— EXTRACTED MATERIAL —

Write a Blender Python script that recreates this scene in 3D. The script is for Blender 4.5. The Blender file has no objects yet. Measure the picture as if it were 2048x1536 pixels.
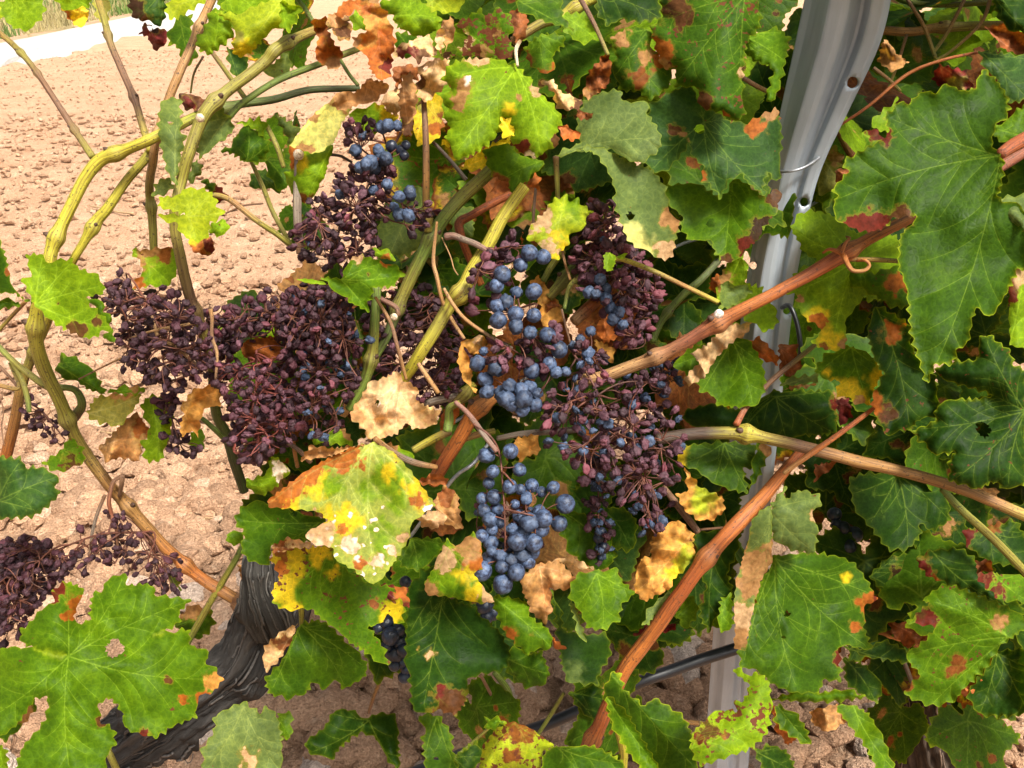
import bpy, math, random
import numpy as np
from mathutils import Vector, Matrix
from mathutils.geometry import delaunay_2d_cdt

# ---------------------------------------------------------------- camera, sky, sun, exposure
S = bpy.context.scene
CAM_H, PITCH, F = 1.15, math.radians(27.5), 1593.0        # F in pixels of the 2048-wide photograph
cam = bpy.data.cameras.new('camera'); cam_o = bpy.data.objects.new('camera', cam)
S.collection.objects.link(cam_o); S.camera = cam_o
cam.sensor_width = 36.0; cam.lens = 36.0 * F / 2048.0; cam.clip_start = 0.02; cam.clip_end = 2000
cam_o.location = (0, 0, CAM_H); cam_o.rotation_euler = (math.pi / 2 - PITCH, 0, 0)
SUN_EL, SUN_AZ = math.radians(58), math.radians(138)      # azimuth measured from +Y (view direction) towards +X
sd = Vector((math.sin(SUN_AZ) * math.cos(SUN_EL), math.cos(SUN_AZ) * math.cos(SUN_EL), math.sin(SUN_EL)))
w = bpy.data.worlds.new('World'); S.world = w; w.use_nodes = True
wn = w.node_tree.nodes; sky = wn.new('ShaderNodeTexSky'); sky.sky_type = 'NISHITA'; sky.sun_disc = False
sky.sun_elevation = SUN_EL; sky.sun_rotation = SUN_AZ; sky.dust_density = 9.0; sky.air_density = 0.8; sky.ozone_density = 0.3
hs = wn.new('ShaderNodeHueSaturation'); hs.inputs['Saturation'].default_value = 0.3      # thin cloud: a whitish sky
w.node_tree.links.new(sky.outputs[0], hs.inputs['Color']); w.node_tree.links.new(hs.outputs[0], wn['Background'].inputs[0]); wn['Background'].inputs[1].default_value = 0.085
sun = bpy.data.lights.new('sun', 'SUN'); sun.energy = 3.7; sun.angle = math.radians(13); sun.color = (1.0, 0.95, 0.86)
sun_o = bpy.data.objects.new('sun', sun); S.collection.objects.link(sun_o)
sun_o.rotation_euler = (-sd).to_track_quat('-Z', 'Y').to_euler()
S.view_settings.view_transform = 'Standard'; S.view_settings.look = 'None'
S.view_settings.exposure = 1.18; S.view_settings.gamma = 1.0; S.view_settings.use_curve_mapping = False
S.cycles.use_denoising = True
S.cycles.max_bounces = 8; S.cycles.transparent_max_bounces = 4; S.cycles.transmission_bounces = 4

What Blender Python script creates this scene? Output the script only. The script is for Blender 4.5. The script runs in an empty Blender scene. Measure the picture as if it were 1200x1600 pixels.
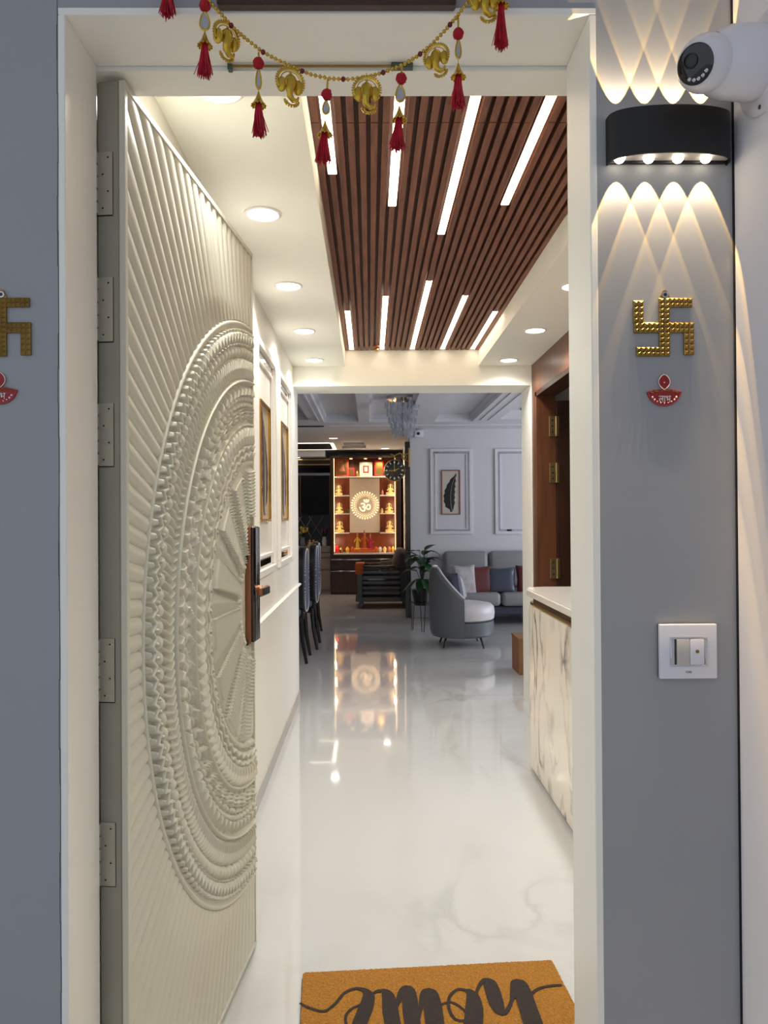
import bpy, bmesh, math, random
import numpy as np
from mathutils import Vector, Matrix
random.seed(7)
PI = math.pi
sc = bpy.context.scene
col = sc.collection

# ---------------------------------------------------------------- camera
F_PX, EYE = 1150.0, 1.32
cam_data = bpy.data.cameras.new('camera')
cam = bpy.data.objects.new('camera', cam_data)
col.objects.link(cam)
cam_data.sensor_fit = 'VERTICAL'
cam_data.sensor_height = 36.0
cam_data.lens = F_PX / 1600 * 36.0
cam_data.shift_x = 10 / 1600
cam_data.clip_start = 0.02
YAW, PITCH, ROLL = math.radians(0.6), math.radians(0.38), math.radians(0.38)
CAM_M = (Matrix.Translation((0, 0, EYE)) @ Matrix.Rotation(-YAW, 4, 'Z')
         @ Matrix.Rotation(PI / 2 + PITCH, 4, 'X') @ Matrix.Rotation(-ROLL, 4, 'Z'))
cam.matrix_world = CAM_M
sc.camera = cam

def ray(px, py):
    d = Vector(((px - 590.0) / F_PX, (800.0 - py) / F_PX, -1.0))
    return (CAM_M.to_3x3() @ d)
def U(px, py, Y):                       # photo pixel -> point on the plane y = Y
    d = ray(px, py); t = Y / d.y
    return Vector((0, 0, EYE)) + d * t
def FL(px, py, z=0.0):                  # photo pixel -> point at height z
    d = ray(px, py); t = (z - EYE) / d.z
    return Vector((0, 0, EYE)) + d * t

# ---------------------------------------------------------------- world, light, exposure
def lin(c):
    return tuple(((v / 255) / 12.92 if v / 255 <= 0.04045 else ((v / 255 + 0.055) / 1.055) ** 2.4) for v in c)
w = bpy.data.worlds.new('world'); sc.world = w; w.use_nodes = True
w.node_tree.nodes['Background'].inputs[0].default_value = (0.66, 0.71, 0.80, 1)
w.node_tree.nodes['Background'].inputs[1].default_value = 0.44
sc.view_settings.view_transform = 'Standard'
sc.view_settings.look = 'None'
sc.view_settings.gamma = 1
sc.view_settings.use_curve_mapping = False
sc.view_settings.exposure = 1.0
HALL, SCONCE = 16.0, 8.5

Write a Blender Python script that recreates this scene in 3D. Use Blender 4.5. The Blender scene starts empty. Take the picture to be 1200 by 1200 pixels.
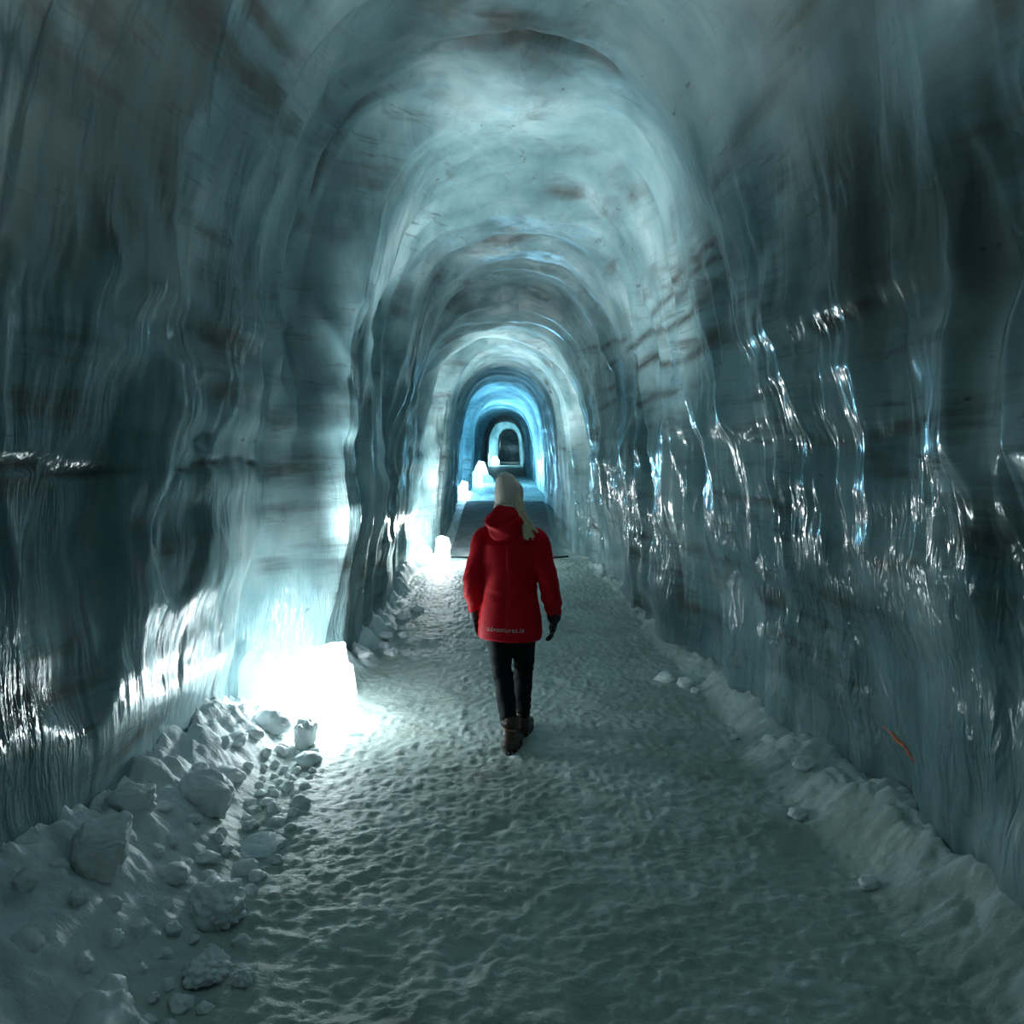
import bpy, bmesh, math, random
import numpy as np
from mathutils import Vector, Matrix, Euler
from mathutils.bvhtree import BVHTree

random.seed(7)
scene = bpy.context.scene
C = scene.collection
PI = math.pi

# ------------------------------------------------------------------ noise
def _hash(i, j, k, seed):
    h = (i.astype(np.int64) * 374761393 + j.astype(np.int64) * 668265263
         + k.astype(np.int64) * 2147483647 + seed * 144665)
    h = (h ^ (h >> 13)) * 1274126177
    h = h & 0x7fffffff
    h = (h ^ (h >> 16)) * 2246822519
    return ((h & 0xffff) / 32767.5) - 1.0

def N3(x, y, z, seed=0):
    x, y, z = np.broadcast_arrays(np.asarray(x, float), np.asarray(y, float), np.asarray(z, float))
    xi, yi, zi = np.floor(x), np.floor(y), np.floor(z)
    fx, fy, fz = x - xi, y - yi, z - zi
    u = fx * fx * fx * (fx * (fx * 6 - 15) + 10)
    v = fy * fy * fy * (fy * (fy * 6 - 15) + 10)
    w = fz * fz * fz * (fz * (fz * 6 - 15) + 10)
    def g(a, b, c): return _hash(xi + a, yi + b, zi + c, seed)
    x00 = g(0,0,0)*(1-u) + g(1,0,0)*u
    x10 = g(0,1,0)*(1-u) + g(1,1,0)*u
    x01 = g(0,0,1)*(1-u) + g(1,0,1)*u
    x11 = g(0,1,1)*(1-u) + g(1,1,1)*u
    return (x00*(1-v) + x10*v)*(1-w) + (x01*(1-v) + x11*v)*w

def fbm(x, y, z, o=4, seed=0):
    a, s, t = 1.0, 0.0, 0.0
    for k in range(o):
        s = s + a * N3(x, y, z, seed + k*17); t += a
        x, y, z = np.asarray(x)*2.03 + 5.1, np.asarray(y)*2.03 + 1.7, np.asarray(z)*2.03 + 9.2; a *= .5
    return s / t

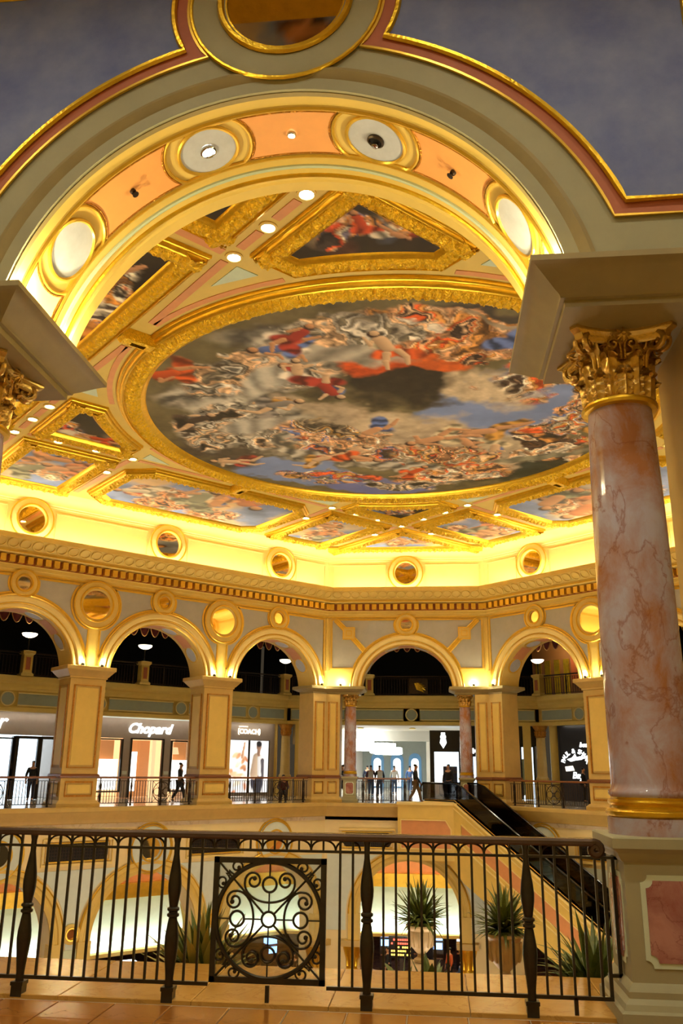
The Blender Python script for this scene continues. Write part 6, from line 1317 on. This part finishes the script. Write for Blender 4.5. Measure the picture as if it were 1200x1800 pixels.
person('person', 'person in a maroon top with a pale bag seen from behind', (-2.5, 53.5, 0), PI, 'stand', 'cloth_maroon', 'cloth_jeans', grp=G1, bag='cloth_white')
person('person', 'person in black with a white bag seen from behind', (-1.95, 53.0, 0), PI+.2, 'stand', 'cloth_black', 'cloth_jeans', grp=G1, bag='cloth_white')
person('person', 'person in a pale grey shirt deep in the passage', (-1.3, 58, 0), PI-.3, 'stand', 'cloth_white', 'cloth_jeans', grp=G1)
person('person', 'person in blue walking away deep in the passage', (-.4, 62, 0), PI, 'walk', 'cloth_blue', 'cloth_jeans', grp=G1)
person('person', 'person in navy at the left of the passage crowd', (-3.2, 60, 0), PI, 'stand', 'cloth_navy', 'cloth_tan', grp=G1)
person('person', 'person in a black shirt and brown trousers striding past the escalator landing', (.35, 44.6, 0), 1.5, 'walk', 'cloth_black', 'cloth_tan', skin='skin_dark', grp=G1, H=1.78)
person('person', 'broad person in a black shirt stepping onto the escalator', (2.0, 46.2, 0), -.5, 'stand', 'cloth_black', 'cloth_navy', skin='skin', grp=G1, H=1.8)
person('person', 'person in dark clothes in front of the round shark emblem', (9.1, 48.3, 0), 1.2, 'stand', 'cloth_black', 'cloth_black', grp=G1)
# players and machines below
for i, (x, y, c) in enumerate(((-1.6, 52.5, 'screen_blue'), (.1, 53, 'screen_white'), (1.3, 52, 'screen_blue'), (2.6, 53.5, 'screen_white'), (-.9, 55.5, 'screen_white'), (.9, 56, 'screen_blue'), (-13, 42.8, 'screen_white'), (-10.8, 45.2, 'screen_blue'), (-7.6, 49.5, 'screen_blue'))):
    machine(['slot machine with blue screen left of the message board', 'slot machine with white screen behind the message board', 'slot machine with blue screen between the urns', 'slot machine with white screen right under the lower far arch', 'slot machine with white screen deep under the lower far arch', 'slot machine with blue screen deep under the lower far arch', 'slot machine with white screen under the lowest left arch', 'slot machine with blue screen under the left arch near the spiky plant', 'slot machine with blue screen behind the scroll panel'][i], (x, y, ZL), 0 if i < 6 else .7, c)
for i, (x, y, c) in enumerate(((-2.2, 48.5, 'cloth_white'), (-1.3, 49.2, 'cloth_black'), (.6, 48.2, 'cloth_navy'), (1.9, 49.6, 'cloth_orange'), (2.5, 48.6, 'cloth_blue'), (1.2, 53.6, 'cloth_grey'), (-13.4, 41.0, 'cloth_black'), (-12.6, 42.0, 'cloth_maroon'), (-10.6, 43.2, 'cloth_white'), (-9.3, 46.0, 'cloth_orange'), (-6.2, 48.9, 'cloth_black'))):
    w = ['in white at the left of the message board', 'in black beside the message board', 'in navy between the urns', 'in orange between the urns', 'in blue right of the small urn', 'in grey deep under the lower far arch', 'in black under the left lower arch', 'in maroon under the left lower arch', 'in white under the left lower arch', 'in orange behind the scroll panel', 'in black behind the scroll panel'][i]
    person('person', 'casino player '+w, (x, y, ZL), random.Random(i).uniform(-2, 2), 'stand' if i % 2 else 'sit', c, 'cloth_black', grp='players on the casino floor')
for i, (x, y, c) in enumerate(((-2.8, 49.8, 'chair_red'), (-1.6, 47.2, 'chair_red'), (0, 49.4, 'chair_blue'), (3.0, 49.7, 'chair_blue'), (-14.2, 41.6, 'chair_red'), (-9.8, 44.8, 'chair_red'))):
    stool(['red casino chair left of the message board', 'red casino chair in front of the message board', 'blue casino chair behind the urn', 'blue casino chair right under the lower far arch', 'red casino chair under the lowest left arch', 'red casino chair under the left arch by the spiky plant'][i], (x, y, ZL), c)
def table(lab, loc, rz):
    T = root('gaming_table', lab, 'table', loc, rz, 'gaming tables'); MB().prism(arc(0, 0, 1.2, PI, 2*PI, 16), .85, .95, 'z').part('top', 'cloth_navy', T); MB().tube([(1.22*math.cos(PI+PI*i/16), 1.22*math.sin(PI+PI*i/16), .95) for i in range(17)], .07, 6).part('rim', 'door_wood', T)
    for x in (-.5, .5): MB().box(x-.2, x+.2, -.5, -.1, 0, .85).part('leg', 'door_wood', T)
table('curved gaming table between the urns', (1.5, 47.4, ZL), 0); table('curved gaming table under the left lower arch', (-11.6, 42.1, ZL), .7); table('curved gaming table behind the scroll panel', (-7.4, 47.5, ZL), .5)
# small glowing surfaces are found by chance rays only; only some have lamps beside them
for m_ in bpy.data.materials:
    if m_.name in ('sign_white', 'sign_warm', 'sign_halo', 'lamp_lens', 'lamp_bowl', 'backlit', 'led_red', 'led_yellow', 'screen_blue', 'screen_white', 'blue_door', 'shop_wood', 'shop_warm'): m_.cycles.emission_sampling = 'NONE'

— WHAT YOU NEED TO DO —
Repeat the listing above from its first line through the line that contains "from mathutils.geometry import", both included, and nothing more. Drop the pictures.

— RESPONSE FOR THIS EXERCISE —
Write a Blender Python script that recreates this scene in 3D. The script is for Blender 4.5. The Blender file has no objects yet. Measure the picture as if it were 2048x1536 pixels.
import bpy, math, random
import numpy as np
from mathutils import Vector, Matrix
from mathutils.geometry import delaunay_2d_cdt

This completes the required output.